Today, the majority of the philanthropic efforts of the Eddie C. and C. Sylvia Brown Family Foundation, named for Brown and his wife, are focused on inner-city Baltimore.

Chance the Rapper found his motivation in identification. A product of the Chicago public school system, he has donated to the city’s public school system both personally and through SocialWorks, his “youth empowerment charity.” And like many of his generation, he has called on corporations to do their part.

That call is not an idle one, or an unrealistic one. A worldwide study of consumers by advertising and public relations agency Havas reports that 73 percent of millennials believe “corporations and governments should work together to make the world a better place.” And according to Edelman’s 2018 Trust Barometer, “64 percent of respondents said CEOs should take the lead on changing the world – not governments or nonprofits.”

Say Matthew Bishop and Michael Green, authors of Philanthrocapitalism: How Giving Can Save the World, “There’s also a growing recognition that big global problems cannot be left to government alone.
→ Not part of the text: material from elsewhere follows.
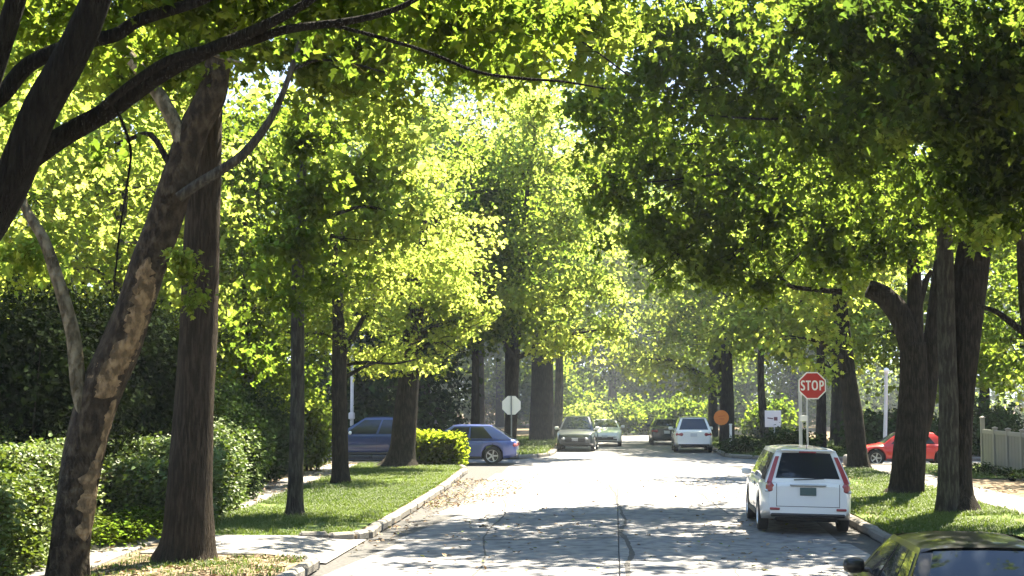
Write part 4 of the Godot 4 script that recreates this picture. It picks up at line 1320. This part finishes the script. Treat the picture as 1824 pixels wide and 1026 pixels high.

Philanthrocapitalists can do the risky, innovative things that government cannot, to find new solutions to problems.”

That’s the challenge relished by former hedge fund manager John Arnold and his wife, Laura, with the Laura and John Arnold Foundation, launched in 2008 with almost $2 billion in assets. The two are taking an active role in their giving, looking to tackle the kind of complex issues that Bishop and Green write about. “We have the benefit of being young, so we can look at very complicated problems,” says John. “We have years to see these through.”

Years will be needed, but so will capital. In the words of Margaret Thatcher, “No one would remember the Good Samaritan if he’d only had good intentions – he had money as well.”